A geleia geral brasileira produziu a revolta mais ignorante da história. Milhões de manifestantes foram às ruas empurrados pela inflação, que envenenou o tomate, os ônibus e a cesta básica da vida cotidiana. Os governos do articulista do “New York Times” e de sua sucessora dançaram diante da escalada dos preços, zombaram dela a céu aberto. Abandonaram a meta de inflação, derramaram dinheiro público em sua máquina de quatro dezenas de ministérios, esconderam déficits fraudando a contabilidade governamental – entre outros atentados à economia nacional. Avisamos aqui, algumas vezes, que a conta da orgia populista chegaria. Ela chegou, e os revoltosos saíram às ruas. Mas não tocaram um dedo nos fanfarrões do octógono.

Sobre as cabeças dos manifestantes, passaram voando, tranquilos, dois dos principais aliados de Lula e Dilma – os presidentes da Câmara e do Senado, em seus passeios à custa do contribuinte em aviões da FAB. Sempre lembrando que o uso dos aeroportos pelos cidadãos que fazem passeatas continua infernal, até porque a agência reguladora do setor foi entregue ao esquema parasitário de Rosemary Noronha. Onde anda Rosemary? Anda livre, leve e solta, protegida dos processos judiciais pelo Palácio do Planalto, assistindo às passeatas pela TV e feliz de não avistar um único cartaz de protesto com seu nome. A revolução é cega – e o crime compensa.

A farra com dinheiro público nos estádios bilionários da Copa – um dos rabos peludos da inflação que acossa os revoltosos – ficou por isso mesmo. Dilma disse que o dinheiro voltará para o governo, e os manifestantes engoliram. A revolta mais ignorante da história engole tudo. Não é capaz de ler meia dúzia de notícias e entender que os “empréstimos” do BNDES são praticamente doações, considerando os prazos e juros de pai para filho. Ou de sócio para sócio.

É muito fácil parasitar o Brasil. Milhões de indignados saem às ruas, e ninguém tem a ideia de bloquear o “Itaquerão” – estádio de abertura da Copa, arrancado na marra do contribuinte (mais de R$ 1 bilhão) pelo articulista do New York Times.

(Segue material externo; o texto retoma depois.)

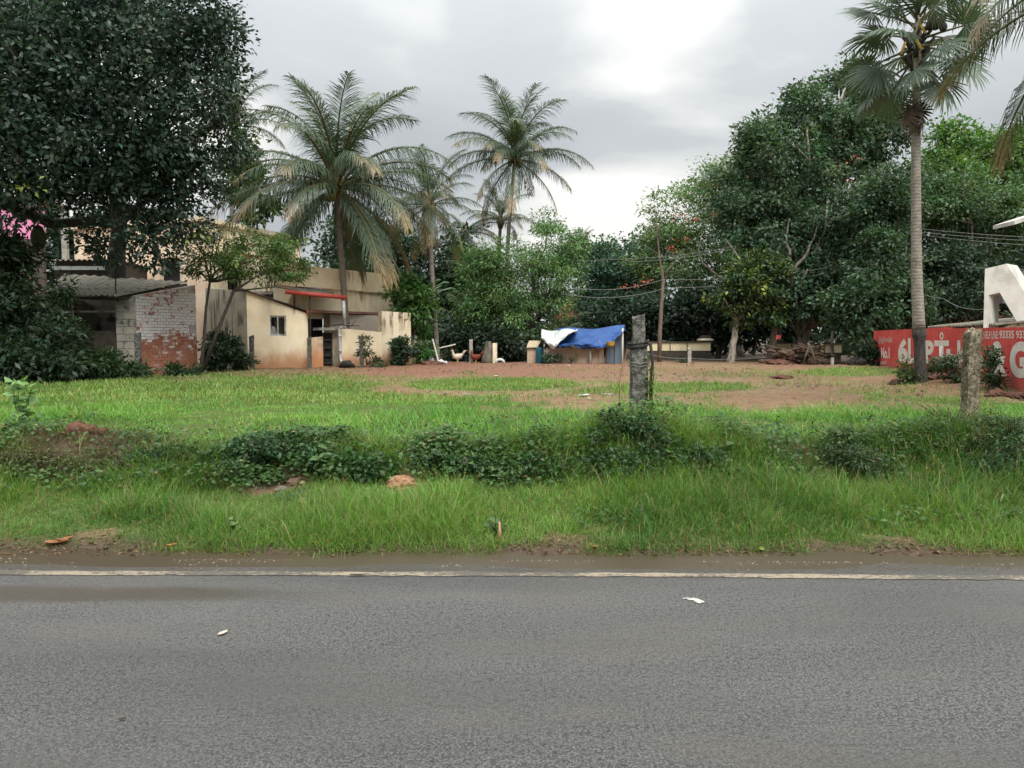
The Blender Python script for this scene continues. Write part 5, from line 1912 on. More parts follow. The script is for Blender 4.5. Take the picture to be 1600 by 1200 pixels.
# ------------------------------------------------------------------ palms
def frond_mesh(name, L, a0, bend, droop, r, pairs=92, tipdry=.0, lw=.025, ll=.98, green=(.060, .098, .052)):
    """coconut frond along +X from the origin; a0 start pitch, bend total turn downward"""
    npt = 14
    pts, ang = [Vector((0, 0, 0))], []
    for i in range(npt):
        t = (i + .5) / npt
        a = a0 - bend * t ** 1.4
        ang.append(a)
        pts.append(pts[-1] + Vector((math.cos(a), 0, math.sin(a))) * (L / npt))
    mb = MB()
    mb.tube(pts, [.045 * (1 - .85 * i / npt) + .006 for i in range(npt + 1)], 5)
    V, F, C = list(mb.v), list(mb.f), [(.14, .13, .055)] * len(mb.v)
    mi = [0] * len(F)
    twist = r.uniform(-.25, .25)
    for k in range(pairs):
        t = .13 + .87 * (k + .5) / pairs
        f = t * npt
        i = min(int(f), npt - 1)
        p = pts[i].lerp(pts[i + 1], f - i)
        a = ang[i]
        T = Vector((math.cos(a), 0, math.sin(a)))
        N = Vector((-math.sin(a), 0, math.cos(a)))
        ln = ll * (.35 + .65 * math.sin(math.pi * min(1, .12 + .80 * t)) ** .8) * (1 - .35 * max(0, t - .8) / .2)
        for s in (-1, 1):
            if r.random() < .15:
                continue
            l2 = ln * r.uniform(.5, 1.2)
            S = Vector((0, s, 0))
            fw = .55 + .9 * t * t
            d1 = (S + T * fw + N * (.14 + s * twist) + Vector((0, 0, -.15 * droop))).normalized()
            g = Vector((r.uniform(-.25, .25), r.uniform(-.25, .25), -1))
            d2 = (d1 * (1 - .55 * droop) + g * droop * r.uniform(.75, 1.15) + T * .15).normalized()
            d3 = (d2 * .7 + g * droop * .9).normalized() if droop > .25 else d2
            m1 = p + d1 * l2 * .38
            m2 = m1 + d2 * l2 * .36
            tip = m2 + d3 * l2 * .26
            W = (T - d1 * T.dot(d1)).normalized() * lw * .5
            o = len(V)
            V += [tuple(p - W * .5), tuple(p + W * .5), tuple(m1 - W), tuple(m1 + W), tuple(m2 - W * .75), tuple(m2 + W * .75), tuple(tip)]
            F += [(o, o + 1, o + 3, o + 2), (o + 2, o + 3, o + 5, o + 4), (o + 4, o + 5, o + 6)]
            b = r.uniform(.75, 1.25)
            g1 = tuple(c * b for c in green)
            dr = tuple(c * b for c in (.24, .175, .09))
            q = max(0, min(1, (t - (1 - tipdry)) * 4)) if tipdry > 0 else 0
            g2 = tuple(x * (1 - q) + y * q for x, y in zip(g1, dr))
            g3 = tuple(x * .7 + y * .3 for x, y in zip(g2, dr)) if r.random() < .4 else g2
            C += [g1 if q < .5 else g2] * 2 + [g2] * 4 + [g3]
    totals = [len(f) for f in F]
    loops = [i for f in F for i in f]
    me = big_mesh(name, np.array(V), np.array(loops), np.array(totals), np.array(C))
    me.materials.append(PALM)
    return me


FR = {}


def frond_lib():
    r = random.Random(21)
    # (start pitch, bend, leaflet droop, dry tip)
    spec = {'up': (82, 52, .34, 0), 'high': (66, 78, .55, 0), 'mid': (48, 84, .8, .12), 'flat': (26, 70, .95, .24), 'low': (6, 62, 1.0, .30), 'hang': (-30, 42, 1.0, .34), 'dead': (-62, 20, 1.0, 1.0)}
    for k, (a, b, d, dry) in spec.items():
        FR[k] = [frond_mesh('frond', 1.0 * 4.0, math.radians(a + r.uniform(-5, 5)), math.radians(b * r.uniform(.85, 1.15)), d, r, tipdry=dry) for _ in range(3)]


frond_lib()


def coconut(name, label, base, top, path, L, plan, seed, r0=.12, nuts=6, tilt=0.0, group='coconut palms', trunk=CTRUNK):
    pr = random.Random(seed)
    t = thing(name, (base.x, base.y, base.z), label, 'palm tree', group)
    pts = [Vector(p) for p in path]
    pts = [pts[0] - Vector((0, 0, .25))] + pts
    # smooth the path
    sp = []
    for i in range(len(pts) - 1):
        for k in range(5):
            sp.append(pts[i].lerp(pts[i + 1], k / 5))
    sp.append(pts[-1])
    for _ in range(4):
        sp = [sp[0]] + [(sp[i - 1] + sp[i] * 2 + sp[i + 1]) / 4 for i in range(1, len(sp) - 1)] + [sp[-1]]
    m = len(sp)
    r0 *= .88
    mb = MB()
    mb.tube(sp, [r0 * ((1.5 if i == 0 else 1.2 if i == 1 else 1.0) - .28 * i / (m - 1)) * (1 + .05 * math.sin(i * 2.9)) for i in range(m)], 10)
    mb.build('trunk', trunk, t, True)
    mb = MB()
    mb.tube([top - Vector((0, 0, .45)), top - Vector((0, 0, .15)), top + Vector((0, 0, .2)), top + Vector((0, 0, .5))], [r0 * .9, r0 * 1.5, r0 * 1.25, .04], 9)
    mb.build('crown_shaft', FIBRE, t, True)
    s = L / 4.0
    az = pr.uniform(0, 6.28)
    for kind, n in plan:
        for k in range(n):
            me = FR[kind][pr.randrange(3)]
            o = bpy.data.objects.new('frond', me)
            COL.objects.link(o)
            o.parent = t
            az += 2.39996 + pr.uniform(-.25, .25)
            o.location = top - t.location + Vector((0, 0, .1 if kind in ('up', 'high') else -.08))
            o.rotation_euler = (pr.uniform(-.12, .12), pr.uniform(-.1, .1), az)
            q = s * pr.uniform(.85, 1.1) * (.8 if kind == 'dead' else 1)
            o.scale = (q, q, q)
    for k in range(nuts):
        a = pr.uniform(0, 6.28)
        c = top + Vector((math.cos(a) * .26, math.sin(a) * .26, -.3 + pr.uniform(-.15, .1)))
        mb = MB()
        mb.tube([c + Vector((0, 0, .13)), c + Vector((0, 0, .09)), c, c + Vector((0, 0, -.09)), c + Vector((0, 0, -.14))], [.02, .09, .12, .09, .02], 9)
        mb.build('coconut', noisy_nut, t, True)
    return t


noisy_nut = noisy('coconut_husk', (.10, .12, .03), (.20, .19, .06), 9, .7, .1)
FULL = [('up', 4), ('high', 6), ('mid', 6), ('flat', 6), ('low', 5), ('hang', 4), ('dead', 1)]
b = gpos(545, 27.2)
coconut('coconut_palm', 'big full coconut palm with drooping fronds over the cream wing', b, at(526, 290, 27), [b, at(542, 520, 27.2), at(537, 450, 27.1), at(531, 370, 27), at(526, 300, 27)], 4.4,
        [('up', 5), ('high', 7), ('mid', 7), ('flat', 9), ('low', 11), ('hang', 9), ('dead', 1)], 4, .15, 7)
b = gpos(684, 29.5)
coconut('coconut_palm', 'slim coconut palm with thin dark crown right of the biggest palm', b, at(672, 318, 31), [b, at(681, 520, 29.7), at(676, 440, 30), at(672, 370, 30.6), at(672, 326, 31)], 2.5, [('up', 2), ('high', 4), ('mid', 4), ('flat', 4), ('low', 4), ('hang', 5), ('dead', 2)], 5, .12, 4)
b = gpos(790, 38)
coconut('coconut_palm', 'tall coconut palm standing alone against the middle of the sky', b, at(805, 246, 38), [b, at(790, 470, 38), at(793, 380, 38), at(800, 300, 38), at(804, 252, 38)], 3.8, [('up', 5), ('high', 6), ('mid', 7), ('flat', 8), ('low', 5), ('hang', 4)], 9, .125, 5)
b = gpos(770, 44)
coconut('coconut_palm', 'low coconut palm crown directly below the tall middle palm', b, at(782, 345, 44), [b, at(776, 450, 44), at(782, 350, 44)], 2.5, [('up', 4), ('high', 3), ('mid', 4), ('flat', 4), ('low', 3)], 13, .15, 0)
b = gpos(700, 45)
coconut('coconut_palm', 'half-hidden coconut palm with tattered fronds behind the slim palm', b, at(725, 362, 44), [b, at(715, 450, 44), at(725, 366, 44)], 2.6, [('mid', 4), ('flat', 5), ('low', 4), ('hang', 3)], 17, .14, 0)
b = gpos(365, 36)
coconut('coconut_palm', 'coconut palm peeping out right of the huge dark tree', b, at(366, 195, 36), [b, at(360, 400, 36), at(366, 200, 36)], 3.0, [('up', 4), ('high', 4), ('mid', 4), ('flat', 3), ('low', 3)], 19, .15, 2)
b = gpos(908, 62)
coconut('coconut_palm', 'small far coconut palm just above the treetops in the middle', b, at(909, 392, 62), [b, at(907, 450, 62), at(909, 395, 62)], 2.3, [('up', 3), ('high', 3), ('mid', 4)], 23, .14, 0)
b = gpos(745, 34)
coconut('young_palm', 'young coconut palm springing from the ground left of the feathery tree', b, b + Vector((0, 0, .5)), [b, b + Vector((0, 0, .5))], 3.3, [('up', 4), ('high', 5), ('mid', 3), ('flat', 2)], 27, .12, 0, group=None)
b = gpos(872, 32.2)
coconut('young_palm', 'young coconut palm behind the left end of the tarpaulin', b, b + Vector((0, 0, .6)), [b, b + Vector((0, 0, .6))], 2.0, [('high', 4), ('mid', 5)], 29, .12, 0, group=None)
b = Vector((8.2, 10.3, float(gz(8.2, 10.3))))
tp_ = at(1745, -45, 10.3)
coconut('coconut_palm', 'near coconut palm whose fronds hang in at the top right corner', b, tp_, [b, b + Vector((.1, 0, 3)), tp_ - Vector((0, 0, .1))], 2.75, [('mid', 5), ('flat', 6), ('low', 6), ('hang', 4)], 31, .15, 3)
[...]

Ninguém tem a ideia de bloquear o 40° ministério de Dilma, contando o do Marketing, um cabide criado em plena disparada da inflação e freada da economia – um escárnio, um rebolado no octógono. Anderson Silva para presidente.

No Planalto, o lutador debochado jamais beijará a lona. A política brasileira é muito mais generosa que o UFC. Qualquer problema, é só jogar uma proposta de plebiscito no ar, que o oponente se distrai. E depois ainda dá para se vangloriar de seu deboche, em inglês, no New York Times. Ninguém quer outra vida.